Effects of grain size and small-scale bedform architecture on CO2 saturation from buoyancy-driven flow

Abstract

Small-scale (mm-dm scale) heterogeneity has been shown to significantly impact CO2 migration and trapping. To investigate how and why different aspects of small-scale heterogeneity affect the amount of capillary trapping during buoyancy-driven upward migration of CO2, we conducted modified invasion percolation simulations on heterogeneous domains. Realistic simulation domains are constructed by varying two important aspects of small-scale geologic heterogeneity: sedimentary bedform architecture and grain size contrast between the matrix and the laminae facies. Buoyancy-driven flow simulation runs cover 59 bedform architecture and 40 grain size contrast cases. Simulation results show that the domain effective CO2 saturation is strongly affected by both grain size and bedform architecture. At high grain size contrasts, bedforms with continuous ripple lamination at the cm scale tend to retain higher CO2 saturation than bedforms with discontinuous or cross lamination.
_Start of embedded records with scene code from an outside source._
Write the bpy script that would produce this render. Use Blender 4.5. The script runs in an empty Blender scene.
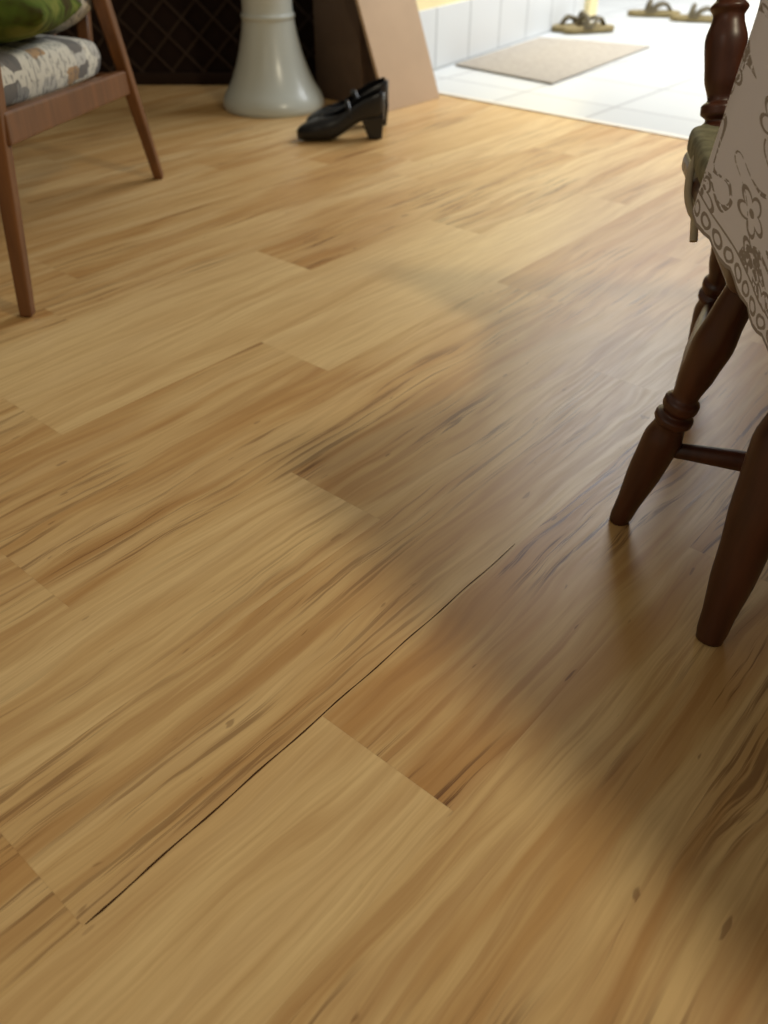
import bpy, bmesh, math, random
from mathutils import Vector, Matrix
random.seed(4)
scene=bpy.context.scene
scene.view_settings.view_transform='Standard'
scene.view_settings.look='None'
PX,PY=.650,.760          # plank direction in the room
TX,TY=.757,-.654         # across the planks (along the back wall)
def W(p,t,z=0): return Vector((PX*p+TX*t, PY*p+TY*t, z))

# ---------------- materials ----------------
def newmat(name):
    m=bpy.data.materials.new(name); m.use_nodes=True
    return m, m.node_tree.nodes, m.node_tree.links, m.node_tree.nodes['Principled BSDF']
def plain(name,col,rough=.5,spec=.5,noise=0,scale=20,coat=0):
    m,n,l,b=newmat(name)
    b.inputs['Roughness'].default_value=rough
    b.inputs['Specular IOR Level'].default_value=spec
    b.inputs['Coat Weight'].default_value=coat
    if noise:
        tc=n.new('ShaderNodeTexCoord'); nz=n.new('ShaderNodeTexNoise'); nz.inputs['Scale'].default_value=scale
        nz.inputs['Detail'].default_value=4
        r=n.new('ShaderNodeValToRGB')
        r.color_ramp.elements[0].position=.3; r.color_ramp.elements[1].position=.7
        r.color_ramp.elements[0].color=[c*(1-noise) for c in col]+[1]
        r.color_ramp.elements[1].color=[min(1,c*(1+noise)) for c in col]+[1]
        l.new(tc.outputs['Object'],nz.inputs['Vector']); l.new(nz.outputs['Fac'],r.inputs['Fac']); l.new(r.outputs['Color'],b.inputs['Base Color'])
    else: b.inputs['Base Color'].default_value=list(col)+[1]
    return m
def woodmat(name,dark,light,rough=.35,scale=(30,30,3)):
    m,n,l,b=newmat(name)
    b.inputs['Roughness'].default_value=rough
    tc=n.new('ShaderNodeTexCoord'); mp=n.new('ShaderNodeMapping'); mp.inputs['Scale'].default_value=scale
    nz=n.new('ShaderNodeTexNoise'); nz.inputs['Scale'].default_value=1.5; nz.inputs['Detail'].default_value=5
    r=n.new('ShaderNodeValToRGB'); r.color_ramp.elements[0].position=.35; r.color_ramp.elements[1].position=.65
    r.color_ramp.elements[0].color=list(dark)+[1]; r.color_ramp.elements[1].color=list(light)+[1]
    l.new(tc.outputs['Object'],mp.inputs['Vector']); l.new(mp.outputs['Vector'],nz.inputs['Vector'])
    l.new(nz.outputs['Fac'],r.inputs['Fac']); l.new(r.outputs['Color'],b.inputs['Base Color'])
    return m

M_dark=woodmat('dark_turned_wood',(.045,.012,.005),(.085,.024,.009),.38)
M_arm=woodmat('teak',(.12,.045,.012),(.18,.070,.020),.45)
M_ceram=plain('white_ceramic',(.54,.58,.55),.25,.5)
M_blackl=plain('black_leather',(.006,.006,.007),.35,.45)
M_insole=plain('insole',(.02,.018,.016),.6)
M_board=plain('hardboard_pink',(.48,.34,.22),.6,.3,.05,6)
M_box=plain('brown_box',(.10,.066,.045),.7,.2,.12,8)
M_wall=plain('brown_wall',(.10,.07,.05),.9,.1,.1,3)
M_yellow=plain('cream_wall',(.80,.68,.38),.8,.2,.04,3)
M_mat=plain('door_mat',(.36,.32,.27),.95,.1,.1,40)
M_sand=plain('sandal_tan',(.22,.17,.08),.7,.2,.15,30)
M_sandd=plain('sandal_strap',(.09,.07,.035),.6)
M_lat=plain('dark_lattice',(.025,.014,.009),.7,.1)
M_lat2=plain('lattice_strip',(.042,.026,.018),.6,.2)
M_latb=plain('lattice_back',(.022,.013,.010),.9,.1)
M_trim=plain('threshold_alu',(.75,.70,.6),.4)
M_cush=plain('cushion_sage',(.22,.21,.14),.9,.1,.3,50)
M_tie=plain('cushion_tie',(.50,.43,.30),.9,.1,.1,50)

# floor laminate
def floor_mat():
    m,n,l,b=newmat('laminate_planks')
    uv=n.new('ShaderNodeUVMap'); uv.uv_map='UVMap'
    at=n.new('ShaderNodeAttribute'); at.attribute_name='plank'
    sep=n.new('ShaderNodeSeparateColor'); l.new(at.outputs['Color'],sep.inputs['Color'])
    sx=n.new('ShaderNodeSeparateXYZ'); l.new(uv.outputs['UV'],sx.inputs['Vector'])
    def mr(src,a,bb,c=0,d=1,smooth=False):
        q=n.new('ShaderNodeMapRange'); q.inputs[1].default_value=a;q.inputs[2].default_value=bb;q.inputs[3].default_value=c;q.inputs[4].default_value=d
        if smooth: q.interpolation_type='SMOOTHSTEP'
        l.new(src,q.inputs[0]); return q.outputs[0]
    def math_(op,a,bb=0):
        q=n.new('ShaderNodeMath'); q.operation=op
        for i,v in enumerate((a,bb)):
            if isinstance(v,(int,float)): q.inputs[i].default_value=v
            else: l.new(v,q.inputs[i])
        return q.outputs[0]
    def mix(f,A,B,bt='MIX'):
        q=n.new('ShaderNodeMix'); q.data_type='RGBA'; q.blend_type=bt
        if isinstance(f,(int,float)): q.inputs[0].default_value=f
        else: l.new(f,q.inputs[0])
        for i,v in ((6,A),(7,B)):
            if isinstance(v,tuple): q.inputs[i].default_value=v+(1,)
            else: l.new(v,q.inputs[i])
        return q.outputs[2]
    rnd=math_('MULTIPLY',sep.outputs['Blue'],9.)
    ux=math_('ADD',sx.outputs['X'],rnd)
    def comb(x,y,z=0.35):
        cb=n.new('ShaderNodeCombineXYZ')
        for i,v in enumerate((x,y,z)):
            if isinstance(v,(int,float)): cb.inputs[i].default_value=v
            else: l.new(v,cb.inputs[i])
        return cb.outputs[0]
    def noise(vec,sc,detail,rough=.5,off=0.):
        mp=n.new('ShaderNodeMapping'); mp.inputs['Scale'].default_value=sc; mp.inputs['Location'].default_value=(off,off*.7,off*.3)
        l.new(vec,mp.inputs['Vector'])
        z=n.new('ShaderNodeTexNoise'); z.noise_dimensions='2D'; z.inputs['Scale'].default_value=1; z.inputs['Detail'].default_value=detail
        z.inputs['Roughness'].default_value=rough
        l.new(mp.outputs[0],z.inputs['Vector']); return z.outputs['Fac']
    base=comb(ux,sx.outputs['Y'])
    w1=math_('MULTIPLY',math_('SUBTRACT',noise(base,(1.8,6,1),2),.5),.055)
    w2=math_('MULTIPLY',math_('SUBTRACT',noise(base,(8,24,1),2,.5,3.3),.5),.009)
    yy=math_('ADD',sx.outputs['Y'],math_('ADD',w1,w2))
    g=comb(ux,yy)
    broad=mr(noise(g,(1.5,14,1),3,.55,1.7),.40,.62,0,1,True)
    mid=mr(noise(g,(2.3,50,1),3,.6,5.1),.44,.66,0,1,True)
    fine=mr(noise(g,(5,150,1),3,.65,8.2),.38,.66)
    pale=mr(noise(g,(1.2,20,1),3,.5,12.),.50,.66,0,1,True)
    knot=mr(noise(g,(16.,60,1),2,.5,15.),.76,.81,0,1,True)
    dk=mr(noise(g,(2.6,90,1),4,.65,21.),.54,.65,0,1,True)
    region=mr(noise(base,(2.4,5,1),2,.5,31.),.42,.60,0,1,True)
    G=sep.outputs['Green']
    col=mix(sep.outputs['Red'],(.56,.340,.130),(.73,.525,.255))
    col=mix(math_('MULTIPLY',broad,mr(G,0,1,.10,.80)),col,(.46,.235,.072))
    col=mix(math_('MULTIPLY',mid,mr(G,0,1,.12,.55)),col,(.36,.170,.050))
    col=mix(math_('MULTIPLY',pale,mr(G,0,1,.5,.3)),col,(.75,.55,.28))
    col=mix(math_('MULTIPLY',fine,.26),col,(.38,.195,.065))
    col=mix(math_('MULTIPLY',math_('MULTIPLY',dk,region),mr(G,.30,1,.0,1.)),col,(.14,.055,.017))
    col=mix(math_('MULTIPLY',knot,mr(G,0,1,.0,.7)),col,(.15,.062,.02))
    uv2=n.new('ShaderNodeUVMap'); uv2.uv_map='Edge'
    s2=n.new('ShaderNodeSeparateXYZ'); l.new(uv2.outputs['UV'],s2.inputs['Vector'])
    def edge(src,L,w):
        a=math_('SUBTRACT',.5,math_('ABSOLUTE',math_('SUBTRACT',src,.5)))
        a=math_('MULTIPLY',a,L)
        return mr(a,w*.3,w,1,0)
    e=math_('MAXIMUM',edge(s2.outputs['X'],1.2,.0012),math_('MULTIPLY',edge(s2.outputs['Y'],.18,.0008),.4))
    col=mix(math_('MULTIPLY',e,.08),col,(.2,.09,.03))
    l.new(col,b.inputs['Base Color'])
    rr=mr(fine,0,1,.36,.42); l.new(rr,b.inputs['Roughness'])
    b.inputs['Specular IOR Level'].default_value=.38
    return m
M_floor=floor_mat()
M_gap=plain('seam_gap',(.065,.030,.012),.8,.1)

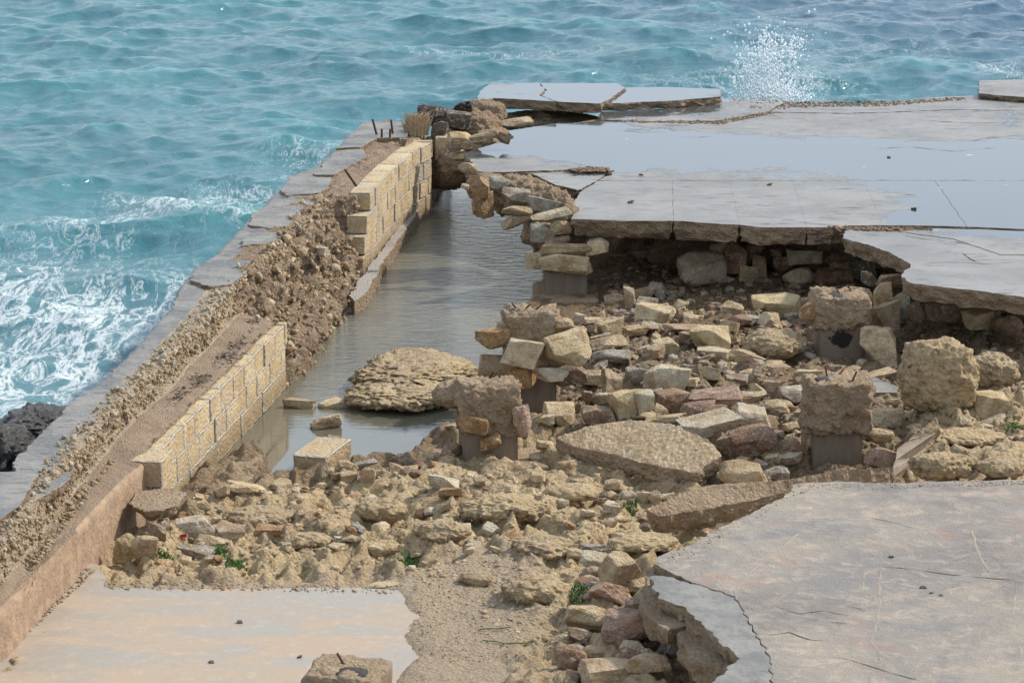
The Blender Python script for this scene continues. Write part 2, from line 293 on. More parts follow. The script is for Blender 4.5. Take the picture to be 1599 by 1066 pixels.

In addition, the “extremely well sorted” grain sorting cases tend to have lower CO2 saturation than expected for cross-laminated domains. Finally, both a denser CO2 phase and greater interfacial tension increase CO2 saturation. Again, variation in fluid properties seems to have a greater effect on CO2 saturation for cross-laminated domains. This result suggests that differences in bedform architecture can impact how CO2 saturation values respond to other variables such as grain sorting and fluid properties.